Mario Franjičević beim internationalen Marktforschungsinstituts IHS Automotive geht davon aus, dass in Deutschland 2018 etwa 5,9 Millionen Autos vom Band rollen – gut 300.000 mehr als im Jahr 2014. Damit stünde Deutschland im Vergleich zu Spanien, Italien und Großbritannien sehr gut da. Nur für Frankreich geht der Analyst mit einem Plus von gut 400.000 Stück von einem größeren Wachstum aus. Allerdings erreicht damit Frankreich mit 2,2 Millionen Autos nicht einmal die Hälfte des deutschen Niveaus. Hoffnung für den Standort Deutschland hat er mittel- bis langfristig aus drei Gründen:
1. Die deutschen Premiumhersteller wachsen schneller als die Automobilbranche im Durchschnitt, damit bleibt auch für den Standort Deutschland immer noch etwas hängen.
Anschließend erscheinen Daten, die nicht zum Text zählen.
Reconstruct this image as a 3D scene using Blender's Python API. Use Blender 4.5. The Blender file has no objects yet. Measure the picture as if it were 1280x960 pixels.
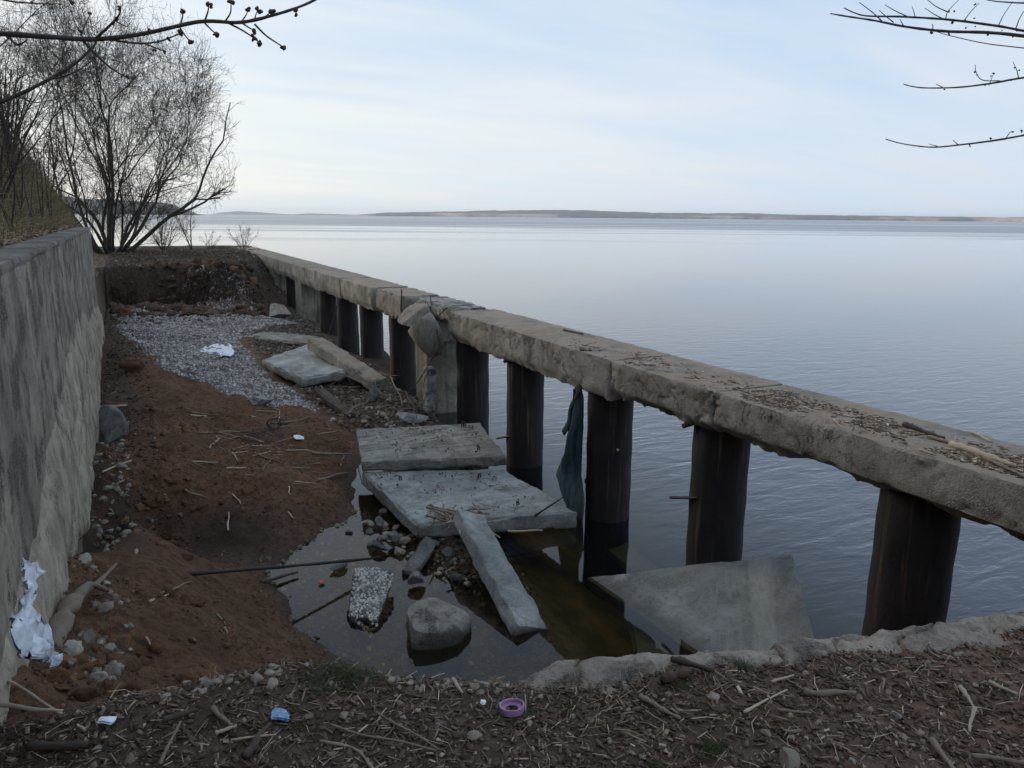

2. "Made in Germany" und "engineered in Germany" sind das Aushängeschild der deutschen Premiumautobauer. Wer glaubwürdig bleiben will, darf seine Basis nicht vernachlässigen.
3. Plattformstrategien machen die Produktion weltweit flexibler. Um Exportlücken schnell schließen zu können, werden auch in Zukunft in deutschen Werken Modelle für den weltweiten Export gebaut werden.
Das Zünglein an der Waage sind für Franjičević die Zulieferer. Für sie steigt der Wettbewerbsdruck. Seit einiger Zeit interessieren auch japanische Konkurrenten für den deutschen Markt. Und schon heute sind es die Zulieferer die große finanzielle Vorleistungen schultern, um die Innovationen der Hersteller zu ermöglichen. Einen noch höheren Wettbewerb- und Internationalisierungsdruck werden manche nicht aushalten, fürchtet der Analyst. Branchenexperte Bratzel: „Gerade kleinere mittelständische Zulieferer können nicht so internationalisieren wie große OEMs. Damit besteht die Gefahr, dass die Innovationsverflechtungen nach und nach ausgehöhlt werden.“ Und „Made in Germany“?
Noch ist das Label für Kunden vor allem in China wichtig. Ob es 2025 dieselbe Strahlkraft besitzt? Gut möglich, dass dann andere Werte zählen.